| COLLECTED MATERIAL |
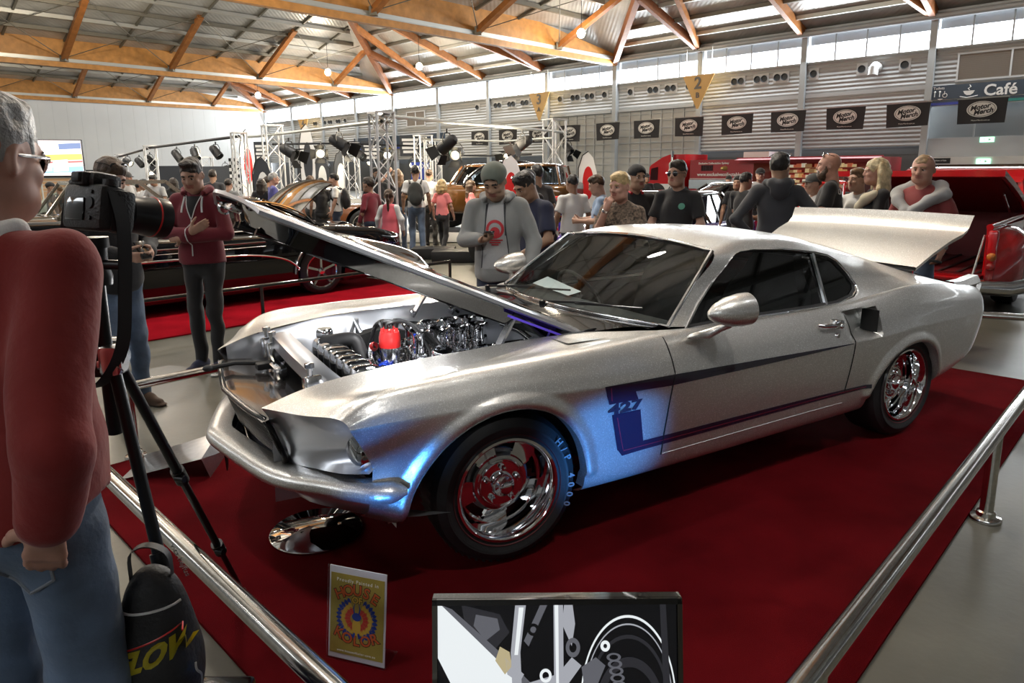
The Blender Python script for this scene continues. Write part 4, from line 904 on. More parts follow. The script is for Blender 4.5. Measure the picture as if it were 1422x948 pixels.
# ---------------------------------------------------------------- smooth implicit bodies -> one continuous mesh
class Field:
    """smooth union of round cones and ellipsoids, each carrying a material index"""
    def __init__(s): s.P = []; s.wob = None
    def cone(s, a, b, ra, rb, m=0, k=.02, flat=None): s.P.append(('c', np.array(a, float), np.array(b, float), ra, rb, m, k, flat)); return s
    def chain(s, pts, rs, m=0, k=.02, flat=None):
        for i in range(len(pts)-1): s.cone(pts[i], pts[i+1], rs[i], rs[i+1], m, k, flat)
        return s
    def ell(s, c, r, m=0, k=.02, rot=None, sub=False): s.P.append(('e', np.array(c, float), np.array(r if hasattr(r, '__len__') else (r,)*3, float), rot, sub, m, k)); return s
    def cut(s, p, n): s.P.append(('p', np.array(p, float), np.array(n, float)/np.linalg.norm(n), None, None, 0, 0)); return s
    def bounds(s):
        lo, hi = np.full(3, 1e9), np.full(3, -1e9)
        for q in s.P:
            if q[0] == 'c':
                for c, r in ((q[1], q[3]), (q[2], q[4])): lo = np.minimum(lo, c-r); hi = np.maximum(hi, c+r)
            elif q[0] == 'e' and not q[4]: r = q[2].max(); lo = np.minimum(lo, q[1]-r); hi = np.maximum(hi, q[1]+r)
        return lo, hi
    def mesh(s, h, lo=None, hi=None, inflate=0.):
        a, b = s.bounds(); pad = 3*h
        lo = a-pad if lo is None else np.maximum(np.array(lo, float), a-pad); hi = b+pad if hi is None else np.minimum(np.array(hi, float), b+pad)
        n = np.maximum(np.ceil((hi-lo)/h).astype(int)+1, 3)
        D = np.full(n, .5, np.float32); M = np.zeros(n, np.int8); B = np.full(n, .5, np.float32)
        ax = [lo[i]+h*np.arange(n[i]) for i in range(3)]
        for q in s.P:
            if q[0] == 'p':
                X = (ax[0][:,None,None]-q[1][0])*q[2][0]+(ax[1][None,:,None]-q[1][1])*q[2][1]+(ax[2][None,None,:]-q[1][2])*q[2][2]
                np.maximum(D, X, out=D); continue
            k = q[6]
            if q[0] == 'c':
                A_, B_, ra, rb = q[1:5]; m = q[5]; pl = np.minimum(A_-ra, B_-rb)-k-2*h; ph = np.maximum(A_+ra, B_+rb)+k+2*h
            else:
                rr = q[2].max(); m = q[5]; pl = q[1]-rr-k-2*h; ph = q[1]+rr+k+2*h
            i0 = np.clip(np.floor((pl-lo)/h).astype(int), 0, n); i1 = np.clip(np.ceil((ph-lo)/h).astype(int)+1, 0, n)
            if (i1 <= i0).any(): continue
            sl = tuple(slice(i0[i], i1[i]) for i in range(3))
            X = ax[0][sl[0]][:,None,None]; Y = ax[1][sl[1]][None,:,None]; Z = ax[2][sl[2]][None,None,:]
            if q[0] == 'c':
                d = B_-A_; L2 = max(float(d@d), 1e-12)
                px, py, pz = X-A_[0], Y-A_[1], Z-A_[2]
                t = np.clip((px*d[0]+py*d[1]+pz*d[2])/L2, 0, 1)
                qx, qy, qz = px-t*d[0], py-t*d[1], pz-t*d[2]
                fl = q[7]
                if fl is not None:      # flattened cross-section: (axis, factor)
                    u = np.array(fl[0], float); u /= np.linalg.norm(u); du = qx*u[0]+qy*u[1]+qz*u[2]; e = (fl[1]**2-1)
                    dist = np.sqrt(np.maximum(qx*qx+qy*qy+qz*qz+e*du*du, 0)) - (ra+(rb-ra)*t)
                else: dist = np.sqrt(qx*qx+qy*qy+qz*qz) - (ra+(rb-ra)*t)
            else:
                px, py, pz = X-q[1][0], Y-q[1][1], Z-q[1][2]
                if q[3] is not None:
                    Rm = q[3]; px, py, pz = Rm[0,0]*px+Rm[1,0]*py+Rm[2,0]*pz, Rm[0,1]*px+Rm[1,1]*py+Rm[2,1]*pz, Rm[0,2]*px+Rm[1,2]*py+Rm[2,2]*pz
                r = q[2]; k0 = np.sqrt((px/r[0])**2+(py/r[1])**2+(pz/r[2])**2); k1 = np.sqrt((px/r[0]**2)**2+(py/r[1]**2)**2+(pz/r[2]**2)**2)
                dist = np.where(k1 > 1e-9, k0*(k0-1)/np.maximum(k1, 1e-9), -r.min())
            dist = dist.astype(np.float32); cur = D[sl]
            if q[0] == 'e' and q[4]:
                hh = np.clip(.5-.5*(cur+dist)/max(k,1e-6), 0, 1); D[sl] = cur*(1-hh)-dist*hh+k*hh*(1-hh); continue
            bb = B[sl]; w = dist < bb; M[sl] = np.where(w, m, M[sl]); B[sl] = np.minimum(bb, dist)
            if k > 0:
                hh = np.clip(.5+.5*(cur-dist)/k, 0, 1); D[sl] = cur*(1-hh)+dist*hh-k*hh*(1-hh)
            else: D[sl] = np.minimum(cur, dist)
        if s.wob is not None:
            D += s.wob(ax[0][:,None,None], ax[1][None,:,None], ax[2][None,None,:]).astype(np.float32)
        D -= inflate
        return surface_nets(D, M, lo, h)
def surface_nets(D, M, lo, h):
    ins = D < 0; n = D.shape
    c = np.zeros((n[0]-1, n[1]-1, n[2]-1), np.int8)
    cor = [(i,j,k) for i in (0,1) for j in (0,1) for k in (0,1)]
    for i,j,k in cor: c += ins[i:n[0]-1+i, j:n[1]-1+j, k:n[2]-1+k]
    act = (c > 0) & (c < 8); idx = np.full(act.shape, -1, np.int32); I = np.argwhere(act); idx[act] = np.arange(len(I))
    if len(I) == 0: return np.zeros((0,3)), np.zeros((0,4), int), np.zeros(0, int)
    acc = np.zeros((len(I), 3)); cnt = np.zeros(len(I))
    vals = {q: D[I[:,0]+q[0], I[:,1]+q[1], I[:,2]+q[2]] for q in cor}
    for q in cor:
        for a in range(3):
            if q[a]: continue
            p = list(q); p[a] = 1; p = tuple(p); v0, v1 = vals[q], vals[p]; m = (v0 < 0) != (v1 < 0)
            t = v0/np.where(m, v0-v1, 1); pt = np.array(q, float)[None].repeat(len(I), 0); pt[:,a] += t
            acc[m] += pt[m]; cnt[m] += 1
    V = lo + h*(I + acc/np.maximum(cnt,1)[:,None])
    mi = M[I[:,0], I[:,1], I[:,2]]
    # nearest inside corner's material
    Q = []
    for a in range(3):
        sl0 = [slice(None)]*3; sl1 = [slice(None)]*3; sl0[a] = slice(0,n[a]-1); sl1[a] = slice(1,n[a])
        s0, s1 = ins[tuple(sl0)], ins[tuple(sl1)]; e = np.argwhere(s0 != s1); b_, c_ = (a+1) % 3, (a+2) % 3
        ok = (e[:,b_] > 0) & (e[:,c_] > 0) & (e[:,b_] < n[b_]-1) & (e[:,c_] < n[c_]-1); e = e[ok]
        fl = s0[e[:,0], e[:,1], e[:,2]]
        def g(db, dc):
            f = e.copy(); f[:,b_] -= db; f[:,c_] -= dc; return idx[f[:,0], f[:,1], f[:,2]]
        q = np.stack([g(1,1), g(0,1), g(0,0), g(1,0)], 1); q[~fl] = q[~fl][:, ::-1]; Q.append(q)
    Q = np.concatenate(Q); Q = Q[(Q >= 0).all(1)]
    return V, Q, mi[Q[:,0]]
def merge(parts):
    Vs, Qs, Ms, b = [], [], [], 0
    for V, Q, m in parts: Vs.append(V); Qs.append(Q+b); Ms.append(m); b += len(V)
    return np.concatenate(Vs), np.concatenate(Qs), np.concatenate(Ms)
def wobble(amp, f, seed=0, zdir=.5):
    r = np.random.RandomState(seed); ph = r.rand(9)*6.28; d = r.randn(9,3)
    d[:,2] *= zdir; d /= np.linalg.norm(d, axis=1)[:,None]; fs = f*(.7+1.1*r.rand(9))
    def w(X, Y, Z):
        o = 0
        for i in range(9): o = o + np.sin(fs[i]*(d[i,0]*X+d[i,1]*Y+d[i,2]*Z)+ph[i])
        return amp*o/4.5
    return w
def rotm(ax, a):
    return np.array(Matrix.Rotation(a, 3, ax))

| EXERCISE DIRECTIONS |
Select and copy every line of the listing with the word "parts".

| SOLVED PROBLEM |
The Blender Python script for this scene continues. Write part 4, from line 904 on. More parts follow. The script is for Blender 4.5. Measure the picture as if it were 1422x948 pixels.
def merge(parts):
    for V, Q, m in parts: Vs.append(V); Qs.append(Q+b); Ms.append(m); b += len(V)